**Direction**.
Exactly repeat the lines starting at the one that holds "What USD Python" and ending at the one that holds "random.seed(7); RNG = np.random.default_rng(7)". Both end lines count; leave out everything else.

[start of Dataset]

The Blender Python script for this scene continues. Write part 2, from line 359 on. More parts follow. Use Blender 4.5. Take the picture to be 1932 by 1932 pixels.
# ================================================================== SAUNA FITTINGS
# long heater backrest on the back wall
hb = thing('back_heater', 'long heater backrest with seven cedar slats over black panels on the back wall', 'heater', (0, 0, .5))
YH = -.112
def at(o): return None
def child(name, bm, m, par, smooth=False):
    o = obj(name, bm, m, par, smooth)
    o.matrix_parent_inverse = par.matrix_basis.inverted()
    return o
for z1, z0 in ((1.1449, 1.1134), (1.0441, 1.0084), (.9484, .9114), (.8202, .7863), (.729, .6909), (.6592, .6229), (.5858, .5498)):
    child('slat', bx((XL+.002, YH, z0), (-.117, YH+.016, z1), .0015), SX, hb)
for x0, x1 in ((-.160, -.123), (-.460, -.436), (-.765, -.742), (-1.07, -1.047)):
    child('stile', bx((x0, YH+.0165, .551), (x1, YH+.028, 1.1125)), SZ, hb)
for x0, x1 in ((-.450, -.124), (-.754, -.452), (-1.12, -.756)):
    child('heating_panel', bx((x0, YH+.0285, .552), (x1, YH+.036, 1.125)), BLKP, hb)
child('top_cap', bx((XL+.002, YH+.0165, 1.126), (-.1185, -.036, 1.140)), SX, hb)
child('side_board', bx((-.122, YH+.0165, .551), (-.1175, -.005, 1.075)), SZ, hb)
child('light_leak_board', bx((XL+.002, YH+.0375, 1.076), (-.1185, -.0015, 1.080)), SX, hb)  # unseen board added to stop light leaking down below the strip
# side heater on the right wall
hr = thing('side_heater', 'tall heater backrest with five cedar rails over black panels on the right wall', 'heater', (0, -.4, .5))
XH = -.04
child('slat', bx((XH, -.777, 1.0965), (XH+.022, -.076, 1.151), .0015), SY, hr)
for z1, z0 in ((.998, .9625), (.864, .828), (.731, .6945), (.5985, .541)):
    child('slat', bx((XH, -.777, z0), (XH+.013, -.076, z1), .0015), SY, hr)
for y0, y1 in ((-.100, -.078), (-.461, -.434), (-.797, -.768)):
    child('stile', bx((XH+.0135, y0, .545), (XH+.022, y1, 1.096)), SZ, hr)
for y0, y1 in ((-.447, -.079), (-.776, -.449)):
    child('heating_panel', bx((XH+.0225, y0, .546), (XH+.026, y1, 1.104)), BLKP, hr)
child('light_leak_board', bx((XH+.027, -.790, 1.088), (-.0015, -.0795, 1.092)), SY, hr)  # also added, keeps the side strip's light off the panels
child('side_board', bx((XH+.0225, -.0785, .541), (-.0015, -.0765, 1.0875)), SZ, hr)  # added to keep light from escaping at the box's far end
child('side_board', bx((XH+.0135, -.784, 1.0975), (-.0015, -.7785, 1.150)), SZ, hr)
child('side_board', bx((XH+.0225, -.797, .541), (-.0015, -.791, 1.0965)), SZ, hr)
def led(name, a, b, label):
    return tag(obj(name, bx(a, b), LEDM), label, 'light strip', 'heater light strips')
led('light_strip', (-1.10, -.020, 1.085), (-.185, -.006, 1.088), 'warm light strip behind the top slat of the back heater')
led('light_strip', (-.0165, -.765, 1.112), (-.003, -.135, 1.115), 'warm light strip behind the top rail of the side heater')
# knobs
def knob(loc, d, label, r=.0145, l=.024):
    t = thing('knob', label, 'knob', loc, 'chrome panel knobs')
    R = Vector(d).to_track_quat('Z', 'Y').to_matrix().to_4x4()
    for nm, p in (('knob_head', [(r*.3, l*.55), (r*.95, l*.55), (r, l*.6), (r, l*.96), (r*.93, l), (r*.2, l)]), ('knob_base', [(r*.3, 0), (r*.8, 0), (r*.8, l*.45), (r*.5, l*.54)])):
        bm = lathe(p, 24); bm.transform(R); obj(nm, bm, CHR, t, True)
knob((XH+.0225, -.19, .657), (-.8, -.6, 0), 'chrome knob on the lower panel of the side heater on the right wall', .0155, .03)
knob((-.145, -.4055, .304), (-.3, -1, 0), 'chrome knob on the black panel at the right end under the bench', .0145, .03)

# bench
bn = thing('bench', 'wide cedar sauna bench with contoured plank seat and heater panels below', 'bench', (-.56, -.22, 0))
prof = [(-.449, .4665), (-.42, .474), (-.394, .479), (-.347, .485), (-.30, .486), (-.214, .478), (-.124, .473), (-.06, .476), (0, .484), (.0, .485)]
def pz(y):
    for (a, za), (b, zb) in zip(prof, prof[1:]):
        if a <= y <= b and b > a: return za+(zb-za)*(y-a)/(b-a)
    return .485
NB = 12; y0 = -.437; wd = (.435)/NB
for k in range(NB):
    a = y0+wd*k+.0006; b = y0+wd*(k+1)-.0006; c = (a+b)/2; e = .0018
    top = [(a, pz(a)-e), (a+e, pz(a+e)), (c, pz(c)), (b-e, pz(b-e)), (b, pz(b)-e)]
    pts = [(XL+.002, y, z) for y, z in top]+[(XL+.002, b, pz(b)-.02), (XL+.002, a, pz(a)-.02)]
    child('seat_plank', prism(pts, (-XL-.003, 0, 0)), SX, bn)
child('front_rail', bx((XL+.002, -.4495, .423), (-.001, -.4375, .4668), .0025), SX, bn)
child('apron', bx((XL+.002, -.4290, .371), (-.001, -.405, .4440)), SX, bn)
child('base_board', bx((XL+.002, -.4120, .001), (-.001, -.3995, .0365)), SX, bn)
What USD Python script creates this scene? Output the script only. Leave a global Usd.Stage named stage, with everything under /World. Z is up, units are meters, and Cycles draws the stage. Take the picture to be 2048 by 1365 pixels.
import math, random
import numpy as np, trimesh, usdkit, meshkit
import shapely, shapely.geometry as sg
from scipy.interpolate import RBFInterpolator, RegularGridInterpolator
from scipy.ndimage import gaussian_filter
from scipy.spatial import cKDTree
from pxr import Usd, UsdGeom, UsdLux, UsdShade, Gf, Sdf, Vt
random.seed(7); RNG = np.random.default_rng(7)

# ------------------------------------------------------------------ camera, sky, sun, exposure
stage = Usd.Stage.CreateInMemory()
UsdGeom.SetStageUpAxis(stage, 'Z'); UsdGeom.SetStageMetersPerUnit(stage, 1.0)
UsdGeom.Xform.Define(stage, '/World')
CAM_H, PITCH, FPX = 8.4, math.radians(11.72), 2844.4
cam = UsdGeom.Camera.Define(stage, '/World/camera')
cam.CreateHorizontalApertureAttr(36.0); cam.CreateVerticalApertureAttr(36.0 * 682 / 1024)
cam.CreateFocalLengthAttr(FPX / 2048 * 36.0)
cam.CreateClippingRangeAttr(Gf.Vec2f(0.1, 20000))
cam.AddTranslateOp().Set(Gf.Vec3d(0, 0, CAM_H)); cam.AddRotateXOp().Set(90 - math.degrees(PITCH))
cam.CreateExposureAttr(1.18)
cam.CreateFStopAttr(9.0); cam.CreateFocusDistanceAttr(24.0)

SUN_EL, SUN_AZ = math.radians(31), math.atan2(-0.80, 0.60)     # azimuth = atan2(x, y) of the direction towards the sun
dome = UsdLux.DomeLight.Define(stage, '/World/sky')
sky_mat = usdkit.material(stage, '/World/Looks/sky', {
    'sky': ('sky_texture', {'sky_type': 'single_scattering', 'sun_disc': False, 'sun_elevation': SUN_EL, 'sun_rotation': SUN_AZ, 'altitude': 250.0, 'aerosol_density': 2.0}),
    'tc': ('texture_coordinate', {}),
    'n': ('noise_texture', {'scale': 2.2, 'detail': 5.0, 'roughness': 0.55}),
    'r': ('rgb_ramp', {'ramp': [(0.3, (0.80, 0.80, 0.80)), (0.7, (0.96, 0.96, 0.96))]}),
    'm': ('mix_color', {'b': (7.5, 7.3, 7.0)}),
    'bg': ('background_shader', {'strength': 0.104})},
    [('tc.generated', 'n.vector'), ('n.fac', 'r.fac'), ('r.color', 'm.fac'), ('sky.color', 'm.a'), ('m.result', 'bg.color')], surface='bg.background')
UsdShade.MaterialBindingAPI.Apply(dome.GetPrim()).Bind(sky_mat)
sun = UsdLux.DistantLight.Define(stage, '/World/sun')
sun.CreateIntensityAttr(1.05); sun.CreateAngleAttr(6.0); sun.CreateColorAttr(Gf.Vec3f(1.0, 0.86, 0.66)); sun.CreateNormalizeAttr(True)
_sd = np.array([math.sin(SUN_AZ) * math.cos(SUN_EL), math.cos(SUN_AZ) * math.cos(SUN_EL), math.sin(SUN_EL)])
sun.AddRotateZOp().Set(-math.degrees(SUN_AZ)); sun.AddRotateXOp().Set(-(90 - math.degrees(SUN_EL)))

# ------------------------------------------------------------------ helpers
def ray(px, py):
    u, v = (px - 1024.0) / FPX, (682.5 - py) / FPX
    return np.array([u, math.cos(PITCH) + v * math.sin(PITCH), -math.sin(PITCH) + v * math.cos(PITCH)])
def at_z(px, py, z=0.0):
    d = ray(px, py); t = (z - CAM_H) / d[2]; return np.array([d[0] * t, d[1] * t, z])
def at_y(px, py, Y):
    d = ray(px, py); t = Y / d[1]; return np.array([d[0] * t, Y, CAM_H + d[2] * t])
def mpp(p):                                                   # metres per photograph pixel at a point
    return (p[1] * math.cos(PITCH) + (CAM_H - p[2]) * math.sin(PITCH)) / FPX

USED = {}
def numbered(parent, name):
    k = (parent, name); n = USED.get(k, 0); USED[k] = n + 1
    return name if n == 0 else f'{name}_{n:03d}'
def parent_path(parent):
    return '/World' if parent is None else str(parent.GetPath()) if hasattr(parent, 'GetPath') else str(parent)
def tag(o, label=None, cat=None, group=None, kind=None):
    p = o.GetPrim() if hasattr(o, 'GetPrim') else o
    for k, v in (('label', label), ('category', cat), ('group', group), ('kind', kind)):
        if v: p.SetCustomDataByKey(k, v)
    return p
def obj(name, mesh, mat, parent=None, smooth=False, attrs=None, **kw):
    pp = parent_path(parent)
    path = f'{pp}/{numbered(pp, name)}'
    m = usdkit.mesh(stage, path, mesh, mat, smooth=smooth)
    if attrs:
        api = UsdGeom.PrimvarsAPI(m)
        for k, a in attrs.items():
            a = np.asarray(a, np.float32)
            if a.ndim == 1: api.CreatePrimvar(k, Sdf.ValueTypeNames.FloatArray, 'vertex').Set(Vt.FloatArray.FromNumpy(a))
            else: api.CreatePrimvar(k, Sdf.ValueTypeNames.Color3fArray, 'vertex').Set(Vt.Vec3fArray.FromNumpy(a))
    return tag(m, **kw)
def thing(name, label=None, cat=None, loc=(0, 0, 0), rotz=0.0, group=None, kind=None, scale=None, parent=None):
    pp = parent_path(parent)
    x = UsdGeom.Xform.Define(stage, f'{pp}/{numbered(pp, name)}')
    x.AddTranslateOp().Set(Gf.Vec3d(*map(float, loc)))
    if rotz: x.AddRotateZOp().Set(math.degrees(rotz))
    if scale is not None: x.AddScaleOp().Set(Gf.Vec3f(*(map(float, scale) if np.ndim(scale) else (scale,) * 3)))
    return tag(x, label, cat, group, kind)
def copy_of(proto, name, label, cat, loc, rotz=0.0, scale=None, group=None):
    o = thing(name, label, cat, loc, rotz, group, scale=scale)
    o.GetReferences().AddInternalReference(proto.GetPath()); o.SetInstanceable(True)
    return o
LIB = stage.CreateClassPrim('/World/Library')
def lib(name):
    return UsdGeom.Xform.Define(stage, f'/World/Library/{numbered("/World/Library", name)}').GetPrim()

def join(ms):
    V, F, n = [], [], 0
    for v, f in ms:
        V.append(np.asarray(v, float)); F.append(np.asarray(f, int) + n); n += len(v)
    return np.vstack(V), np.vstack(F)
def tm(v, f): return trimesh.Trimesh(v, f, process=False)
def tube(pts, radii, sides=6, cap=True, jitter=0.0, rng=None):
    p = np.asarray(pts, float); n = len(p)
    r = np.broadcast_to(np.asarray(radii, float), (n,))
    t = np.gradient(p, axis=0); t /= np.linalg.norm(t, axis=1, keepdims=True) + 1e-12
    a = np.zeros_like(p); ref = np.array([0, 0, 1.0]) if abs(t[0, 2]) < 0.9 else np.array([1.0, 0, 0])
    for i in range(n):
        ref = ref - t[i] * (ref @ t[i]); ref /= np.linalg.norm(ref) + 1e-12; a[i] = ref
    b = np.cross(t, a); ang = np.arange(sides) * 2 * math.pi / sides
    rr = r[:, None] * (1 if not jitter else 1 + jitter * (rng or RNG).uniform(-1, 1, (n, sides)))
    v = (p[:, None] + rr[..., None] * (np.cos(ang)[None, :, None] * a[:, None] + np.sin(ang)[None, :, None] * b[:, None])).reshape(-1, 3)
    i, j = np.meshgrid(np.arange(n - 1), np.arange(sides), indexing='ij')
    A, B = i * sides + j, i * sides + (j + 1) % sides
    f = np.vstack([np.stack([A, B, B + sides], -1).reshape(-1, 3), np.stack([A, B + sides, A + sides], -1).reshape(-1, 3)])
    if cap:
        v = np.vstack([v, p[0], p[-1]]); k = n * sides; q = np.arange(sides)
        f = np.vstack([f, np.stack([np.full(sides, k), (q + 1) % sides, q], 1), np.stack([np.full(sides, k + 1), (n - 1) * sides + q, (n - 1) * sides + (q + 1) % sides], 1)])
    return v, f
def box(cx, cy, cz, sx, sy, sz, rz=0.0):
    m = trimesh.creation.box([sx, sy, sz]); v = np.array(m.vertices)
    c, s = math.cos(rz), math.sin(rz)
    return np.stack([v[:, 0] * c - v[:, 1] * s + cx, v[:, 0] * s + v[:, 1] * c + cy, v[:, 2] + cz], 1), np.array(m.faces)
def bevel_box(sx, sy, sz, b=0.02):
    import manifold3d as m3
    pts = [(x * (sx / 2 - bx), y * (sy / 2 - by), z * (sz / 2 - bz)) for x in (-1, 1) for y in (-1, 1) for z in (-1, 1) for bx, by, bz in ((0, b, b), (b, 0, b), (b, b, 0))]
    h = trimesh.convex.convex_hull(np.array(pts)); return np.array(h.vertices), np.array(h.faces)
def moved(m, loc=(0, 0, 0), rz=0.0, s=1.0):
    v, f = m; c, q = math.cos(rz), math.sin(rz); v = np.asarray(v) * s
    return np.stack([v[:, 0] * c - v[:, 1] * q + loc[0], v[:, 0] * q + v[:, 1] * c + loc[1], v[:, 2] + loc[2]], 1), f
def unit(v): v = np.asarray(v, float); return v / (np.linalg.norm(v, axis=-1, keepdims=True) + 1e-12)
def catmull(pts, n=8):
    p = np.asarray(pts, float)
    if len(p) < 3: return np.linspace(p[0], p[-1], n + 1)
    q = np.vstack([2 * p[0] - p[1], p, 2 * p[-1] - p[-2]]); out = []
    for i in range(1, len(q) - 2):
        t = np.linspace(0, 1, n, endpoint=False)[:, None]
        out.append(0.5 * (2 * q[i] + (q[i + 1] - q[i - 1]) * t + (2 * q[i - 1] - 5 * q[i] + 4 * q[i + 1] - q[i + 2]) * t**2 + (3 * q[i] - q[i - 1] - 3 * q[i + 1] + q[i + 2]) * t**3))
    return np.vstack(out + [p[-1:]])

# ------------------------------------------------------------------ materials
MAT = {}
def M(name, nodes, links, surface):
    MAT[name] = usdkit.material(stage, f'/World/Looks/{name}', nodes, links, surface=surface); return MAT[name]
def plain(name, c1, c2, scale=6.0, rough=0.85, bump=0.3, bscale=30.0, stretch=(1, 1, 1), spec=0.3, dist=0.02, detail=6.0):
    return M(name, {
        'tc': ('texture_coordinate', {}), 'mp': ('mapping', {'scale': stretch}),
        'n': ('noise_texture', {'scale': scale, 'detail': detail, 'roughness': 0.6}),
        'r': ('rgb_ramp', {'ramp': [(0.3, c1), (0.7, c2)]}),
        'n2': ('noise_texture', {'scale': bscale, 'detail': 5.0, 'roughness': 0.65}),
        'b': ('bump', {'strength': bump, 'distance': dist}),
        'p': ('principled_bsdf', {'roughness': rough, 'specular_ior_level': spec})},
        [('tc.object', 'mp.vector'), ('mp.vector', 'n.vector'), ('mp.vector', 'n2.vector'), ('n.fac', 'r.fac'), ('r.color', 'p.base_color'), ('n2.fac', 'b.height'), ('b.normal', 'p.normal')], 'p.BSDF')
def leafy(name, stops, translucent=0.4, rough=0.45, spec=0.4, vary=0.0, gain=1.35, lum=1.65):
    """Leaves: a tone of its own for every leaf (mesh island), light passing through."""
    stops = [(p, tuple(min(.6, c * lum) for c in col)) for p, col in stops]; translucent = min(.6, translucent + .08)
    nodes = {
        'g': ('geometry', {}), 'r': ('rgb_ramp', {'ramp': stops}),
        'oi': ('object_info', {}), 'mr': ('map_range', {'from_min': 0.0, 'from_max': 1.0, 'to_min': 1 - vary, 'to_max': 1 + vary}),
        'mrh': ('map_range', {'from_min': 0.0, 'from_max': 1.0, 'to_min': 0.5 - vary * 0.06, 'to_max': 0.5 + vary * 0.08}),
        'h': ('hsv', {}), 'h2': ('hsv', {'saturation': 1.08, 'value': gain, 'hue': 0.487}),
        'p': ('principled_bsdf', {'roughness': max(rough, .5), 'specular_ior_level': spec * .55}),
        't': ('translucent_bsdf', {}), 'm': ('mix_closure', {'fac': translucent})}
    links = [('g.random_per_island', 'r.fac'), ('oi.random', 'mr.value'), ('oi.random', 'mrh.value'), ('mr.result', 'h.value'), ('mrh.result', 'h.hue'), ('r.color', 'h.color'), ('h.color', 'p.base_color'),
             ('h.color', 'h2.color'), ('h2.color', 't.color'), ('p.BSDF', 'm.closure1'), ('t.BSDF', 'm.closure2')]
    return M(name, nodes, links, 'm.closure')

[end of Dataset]

**Reply to the exercise**.
What USD Python script creates this scene? Output the script only. Leave a global Usd.Stage named stage, with everything under /World. Z is up, units are meters, and Cycles draws the stage. Take the picture to be 2048 by 1365 pixels.
import math, random
import numpy as np, trimesh, usdkit, meshkit
import shapely, shapely.geometry as sg
from scipy.interpolate import RBFInterpolator, RegularGridInterpolator
from scipy.ndimage import gaussian_filter
from scipy.spatial import cKDTree
from pxr import Usd, UsdGeom, UsdLux, UsdShade, Gf, Sdf, Vt
random.seed(7); RNG = np.random.default_rng(7)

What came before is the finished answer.